The reality of digital business means that businesses must innovate or die. But security is an integral part of the digital business equation when it comes to technologies like cloud services and big data, mobile and IT devices, rapid DevOps, and technologies such as blockchain.
Security experts must adapt security techniques for the digital age, according to Neil MacDonald, vice-president ad distinguished analyst at Gartner.
He tells delegates to the Gartner Security and Risk Management Summit 2017: “The truth is we’ve had a binary view of the world that no longer exists. Black or white, good or bad the answer is we don’t really have certainty in either extreme.
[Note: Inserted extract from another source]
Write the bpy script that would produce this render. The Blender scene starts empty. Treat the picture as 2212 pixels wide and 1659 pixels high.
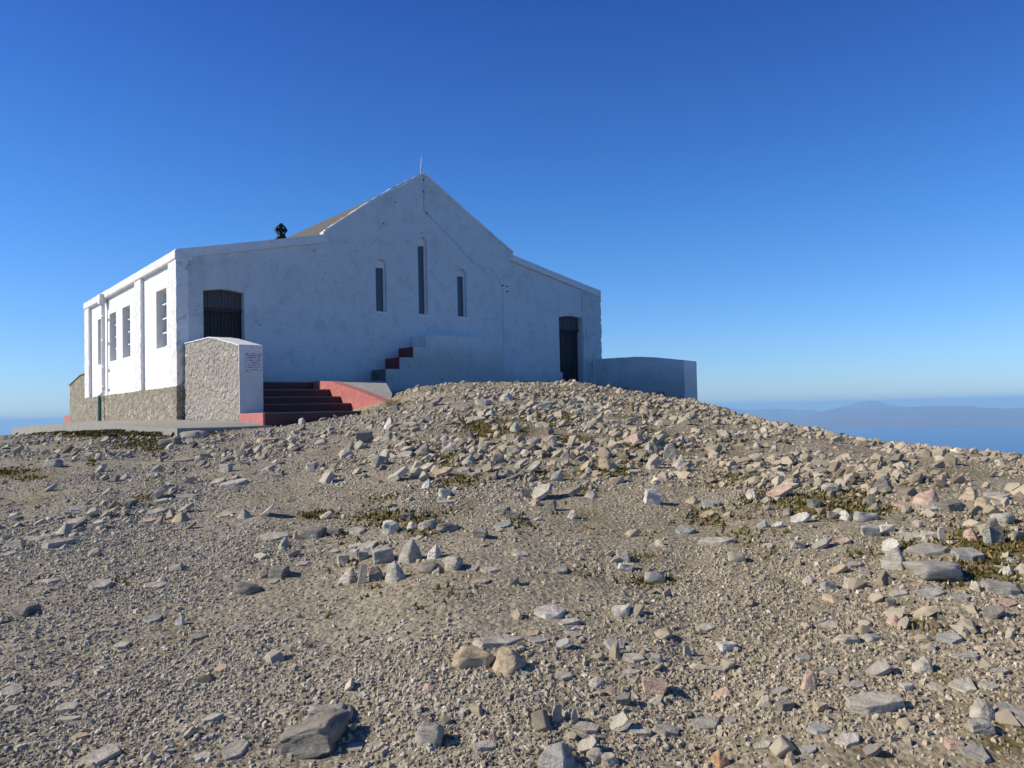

It could be either. It can be both. Ambiguity is the new reality. Embrace the grey.
“The reality is business leaders are moving full speed ahead, with or without you,” he adds.
In 2014, Gartner introduced Adaptive Security Architecture but organisations now need to evolve past that.
Now, security experts must apply a new approach: CARTA-continuous adaptive risk and trust assessment. This to stay competitive with emerging business opportunities. The key is to apply the philosophy across the business from DevOps to external partners.
“We need security that is adaptive everywhere – to embrace the opportunity, and manage the risks that come with this new digital world, delivering security that moves at the speed of digital business,” says MacDonald.
Along with research director Eric Ahlm and research vice-president Ramon Krikken, MacDonald explored how to apply CARTA across three phases of information security and risk management.
* Run: Runtime threat protections and access protection;
* Build: Development and ecosystem partners; and
* Planning: Adaptive security governance and evaluating new vendors

Run CARTA
When it comes to CARTA, data analytics need to be a standard part of the arsenal. Companies can – despite the hype about big data – derive real value from machine learning.
“Anomaly detection and machine learning are helping us to find bad guys that have otherwise bypassed our rules-based prevention systems,” says Ahlm. “That’s why analytics are so relevant to security operations today, they are good at finding bad guys in the data that other systems missed.”
The average time to detect a breach in the Americas is 99 days and the average cost is $4-million. Analytics will speed up detection and automation will speed up response time, acting as a force multiplier to scale the team without adding people. Analytics and automation ensure enterprises focus limited resources on events with the highest risk and the most confidence.
For access protection in the digital world, companies must be constantly monitoring. One time authentication is fundamentally flawed when the threat is past the gate. For example, if a user is downloading sensitive data to a device. The data should be encrypted with digital rights management before it’s downloaded, and then the user should be monitored. If he starts to download too much, throttle access or raise an alert for investigation.

Build CARTA
When it comes to DevOps, security needs to start early in development and identify issues that represent a risk to the organisation before they’re released into production. Modern applications are not developed, but rather assembled from libraries and components. Scan the libraries for known vulnerabilities and eliminate the majority of the risk. For custom code, balance the need for speed with the need for security.
Ecosystem partners add new business capabilities, and new security complexities.
“Risk management is no longer the domain of a single enterprise and it must be considered at ecosystem level,” says Ahlm. “The success of my product or service is now fundamentally intertwined with others. My risk is their risk. Their risk is my risk. It’s one in the same.”
With the CARTA mindset, organisations must continuously assess the ecosystem risk and adapt as necessary. Your partners should also be assessing your enterprise, infrastructure, control and digital brand reputation. For ecosystems with a dominant anchor provider, the only way a company will be allowed in is after a security and risk assessment.
“If your company is too risky, the organisation might be removed from the ecosystem. Continuous monitoring and assessing of the risk and reputation of major digital partners is essential.

Planning CARTA
Assess compliance and governance at an enterprise level. What level of risk is acceptable to business leaders?
Analytics will provide modelling and predictions about areas of risk and what opportunities are available if the business is willing to accept more risk. Continuous monitoring of analytics will allow you to explain risk in business terms. The business will need support in setting priorities, security experts must do their best to build reasonable guardrails and help define acceptable levels of trust and risk.
CARTA should also be used to evaluate vendors to ensure they offer five criteria: Open APIs, support of modern IT practices such as cloud and containers, support adaptive policies such as being able to change security postures based on context, full access to data without penalties and multiple detection methods.
“A CARTA strategic approach enables us to say yes more often. With a traditional binary allow/deny approach we had no choice but to be conservative and say no,” says MacDonald. “With a CARTA strategic approach, we can say yes, and we will monitor and assess it to be sure allowing us to embrace opportunities that were considered too risky in the past.”